Ich verfolgte folgende Philosophie: Wenn ein Mann darauf besteht zu zahlen, lass’ ihn. Denn finanziell die Hosen anzuhaben, verleiht ihm das Gefühl potent, männlich oder was auch immer zu sein. Ich sagte mir: Er verdient eh mehr als du, denn so funktioniert die Gesellschaft eben. Als ich begann, Frauen zu daten, machte ich mir über das Thema zunächst keine Gedanken (Es gab schließlich eine Menge anderer Aspekte, die mir Sorgen bereiteten).

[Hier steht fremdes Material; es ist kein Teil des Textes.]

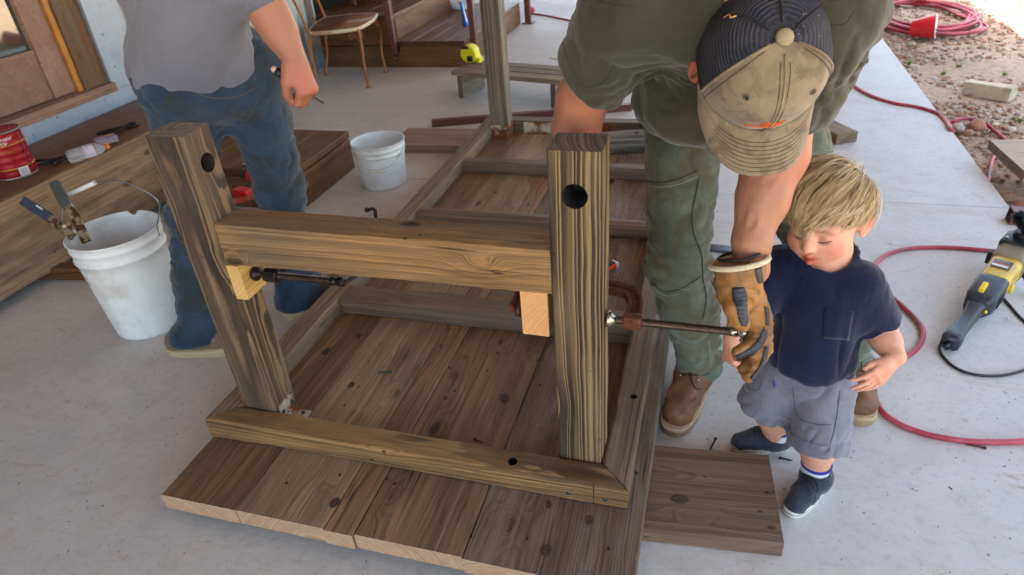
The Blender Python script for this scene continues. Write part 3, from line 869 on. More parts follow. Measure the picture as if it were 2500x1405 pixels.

Ich lebte in der Annahme, dass eine gleichgeschlechtliche Beziehung ohnehin frei von jenem Klischeedenken sei, das einem in heterosexuellen Kontexten begegnet. Und in der Tat, bis zu einem gewissen Grad ist das auch so. Beispielsweise, wenn es um Aufgaben im Haushalt geht, die wir weniger nach männlichen oder weiblichen Neigungen, sondern vielmehr nach individuellen Interessen oder Fähigkeiten verteilen. Sie kocht, ich mache die Wäsche. Es ist ihr Job, die Toilette zu reparieren, ich öle die quietschenden Türklinken und erledige lästiges Ungeziefer.

Nur beim Geld wird es kompliziert. Ich war überrascht (und ein bisschen skeptisch), als Lydia mich als Feministin bezeichnete, nur weil ich mein Essen selbst bezahlen wollte. Aber wir trafen uns weiter und schnell wurde klar, dass ihr Pseudo-Macho-Gehabe ums Geld nur eine Fassade war. Bevor sie mich traf, war sie vor allem mit Frauen zusammen, die es mochten, ausgehalten zu werden. Lydia repräsentiert eher den maskulinen Frauentyp, ihre Verflossenen hingegen waren meist sehr weiblich. Diese Art von männlich-weiblicher Dynamik ist nicht ungewöhnlich in lesbischen Beziehungen. Oft bezieht sie sich vorrangig auf ästhetische Aspekte, aber auch das geschlechtertypische Verhalten kann eine Rolle spielen.

So gibt es eine berühmte Szene in der US-Serie ‚The L World’, in der die Protagonistin Max (eine ziemlich maskuline Lesbe) ihre Freundin Shane (auch eher der androgyne Typ) auffordert, ihr beim Ausladen der Taschen zu helfen, anstatt die feminin veranlagten Freundinnen zu fragen. „Ihr Mädchen entspannt euch und lasst uns Typen machen“, sagt sie. Shane und Carmen verspotten Max’ Ambivalenz als altmodisch, aber es gibt offenkundig Prinzipien, die schwierig aufzuweichen sind. Viele maskuline Frauen haben das Bedürfnis, sich traditionell männlich zu verhalten – was von sehr weiblichen Frauen auch nach wie vor erwartet wird. Auch wenn es eine Frau ist, welche die Führungsrolle übernimmt, gibt es gesellschaftlich nach wie vor eine gewisse Vorstellung davon, wie man sich grundsätzlich um Frauen kümmert. Und Geld spielt hier eine große Rolle.

Meine Freundin hat lange geglaubt, dass sie die Rolle der Versorgerin zu übernehmen habe, und es hat eine Weile gedauert, bis sie verstanden hat, dass es – zumindest in unserer Beziehung – anders ist. Auch in einer Partnerschaft, die außerhalb des heteronormativen Rahmens funktioniert, ist es scheinbar unmöglich, sich völlig von gesellschaftlichen Erwartungen zu befreien. Geschlechterrollen und -prinzipien bleiben maßgeblich prägend für die Art und Weise, wie wir im Zusammenleben funktioniert.

Wie man in einer Beziehung mit Geld umgeht, ist letztlich immer ein individuelles Ding. So bleibt es für Lydia wichtig, mich zum Dinner auszuführen. Wenn sie heute bezahlen möchte, lasse ich sie – und übernehme zumindest das Dessert. Wenn ich hingegen vorschlage, die Rechnung zu teilen, protestiert sie nicht. Wir sind inzwischen lange genug zusammen, um unsere eigene Normalität definiert zu haben. Und zwar basierend darauf wer wir sind, nicht darauf, wer wir zu sein haben.